The data below should be printed in full, exactly, and without any of its images.

** Information shown **
▼
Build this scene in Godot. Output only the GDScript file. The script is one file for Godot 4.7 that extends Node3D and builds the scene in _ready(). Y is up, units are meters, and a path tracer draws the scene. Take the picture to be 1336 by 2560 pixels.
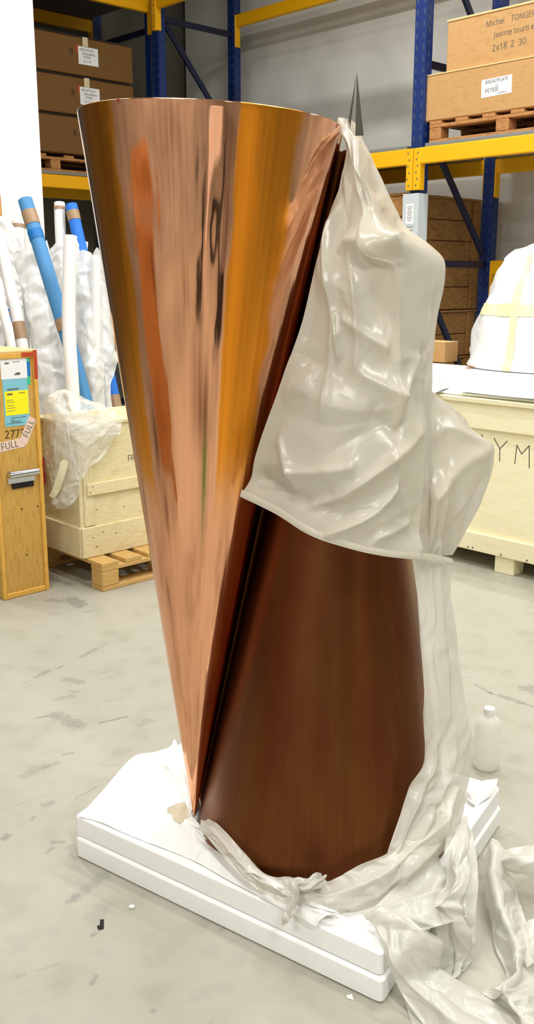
extends Node3D

const RIGHT_TURN := -0.8116   # the right rack and the long crate: local x runs right and towards us, local z faces left
const LEFT_TURN := 0.7592     # the left rack, the upright crate and the pallet crate: local x runs right and away, local z faces right
var D1 := Vector3(0.688, 0, 0.7255)
var D2 := Vector3(0.7255, 0, -0.688)
var names := {}
var M := {}
var font: SystemFont
var unit_meshes := {}


# ---------------------------------------------------------------- small helpers
func v(x: float, y: float, z: float) -> Vector3:
	return Vector3(x, y, z)


func numbered(called: String) -> String:
	if not names.has(called):
		names[called] = 0
		return called
	names[called] += 1
	return "%s_%03d" % [called, names[called]]


func tag(o: Node, label: String, category := "", group := "") -> Node:
	if label: o.set_meta("label", label)
	if category: o.set_meta("category", category)
	if group: o.set_meta("group", group)
	return o


func thing(called: String, label: String, category: String, at := Vector3.ZERO, turn := 0.0, group := "") -> Node3D:
	var o := Node3D.new()
	o.name = numbered(called)
	add_child(o, true)
	o.position = at
	o.rotation.y = turn
	tag(o, label, category, group)
	return o


func obj(called: String, mesh: Mesh, material: Material, parent: Node = null, kind := "") -> MeshInstance3D:
	var o := MeshInstance3D.new()
	o.name = called if parent else numbered(called)
	o.mesh = mesh
	o.material_override = material
	(parent if parent else self).add_child(o, true)
	if kind: o.set_meta("kind", kind)
	return o


func copy(o: Node3D, label: String, at: Vector3, turn: float) -> Node3D:
	var c: Node3D = o.duplicate()
	c.name = numbered(String(o.name).rstrip("_0123456789"))
	add_child(c, true)
	c.position = at
	c.rotation.y = turn
	c.set_meta("label", label)
	return c


func mb() -> SurfaceTool:
	var st := SurfaceTool.new()
	st.begin(Mesh.PRIMITIVE_TRIANGLES)
	return st


func done(st: SurfaceTool) -> ArrayMesh:
	st.generate_normals()
	return st.commit()


func face(st: SurfaceTool, p: Array, out: Vector3, smooth := -1) -> void:
	var n: Vector3 = (p[1] - p[0]).cross(p[2] - p[0])
	if n.dot(out) > 0: p.reverse()
	for k in range(1, p.size() - 1):
		for q in [p[0], p[k], p[k + 1]]:
			st.set_smooth_group(smooth)
			st.add_vertex(q)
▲
** Response to the task **
Build this scene in Godot. Output only the GDScript file. The script is one file for Godot 4.7 that extends Node3D and builds the scene in _ready(). Y is up, units are meters, and a path tracer draws the scene. Take the picture to be 1336 by 2560 pixels.
extends Node3D

const RIGHT_TURN := -0.8116   # the right rack and the long crate: local x runs right and towards us, local z faces left
const LEFT_TURN := 0.7592     # the left rack, the upright crate and the pallet crate: local x runs right and away, local z faces right
var D1 := Vector3(0.688, 0, 0.7255)
var D2 := Vector3(0.7255, 0, -0.688)
var names := {}
var M := {}
var font: SystemFont
var unit_meshes := {}


# ---------------------------------------------------------------- small helpers
func v(x: float, y: float, z: float) -> Vector3:
	return Vector3(x, y, z)


func numbered(called: String) -> String:
	if not names.has(called):
		names[called] = 0
		return called
	names[called] += 1
	return "%s_%03d" % [called, names[called]]


func tag(o: Node, label: String, category := "", group := "") -> Node:
	if label: o.set_meta("label", label)
	if category: o.set_meta("category", category)
	if group: o.set_meta("group", group)
	return o


func thing(called: String, label: String, category: String, at := Vector3.ZERO, turn := 0.0, group := "") -> Node3D:
	var o := Node3D.new()
	o.name = numbered(called)
	add_child(o, true)
	o.position = at
	o.rotation.y = turn
	tag(o, label, category, group)
	return o


func obj(called: String, mesh: Mesh, material: Material, parent: Node = null, kind := "") -> MeshInstance3D:
	var o := MeshInstance3D.new()
	o.name = called if parent else numbered(called)
	o.mesh = mesh
	o.material_override = material
	(parent if parent else self).add_child(o, true)
	if kind: o.set_meta("kind", kind)
	return o


func copy(o: Node3D, label: String, at: Vector3, turn: float) -> Node3D:
	var c: Node3D = o.duplicate()
	c.name = numbered(String(o.name).rstrip("_0123456789"))
	add_child(c, true)
	c.position = at
	c.rotation.y = turn
	c.set_meta("label", label)
	return c


func mb() -> SurfaceTool:
	var st := SurfaceTool.new()
	st.begin(Mesh.PRIMITIVE_TRIANGLES)
	return st


func done(st: SurfaceTool) -> ArrayMesh:
	st.generate_normals()
	return st.commit()


func face(st: SurfaceTool, p: Array, out: Vector3, smooth := -1) -> void:
	var n: Vector3 = (p[1] - p[0]).cross(p[2] - p[0])
	if n.dot(out) > 0: p.reverse()
	for k in range(1, p.size() - 1):
		for q in [p[0], p[k], p[k + 1]]:
			st.set_smooth_group(smooth)
			st.add_vertex(q)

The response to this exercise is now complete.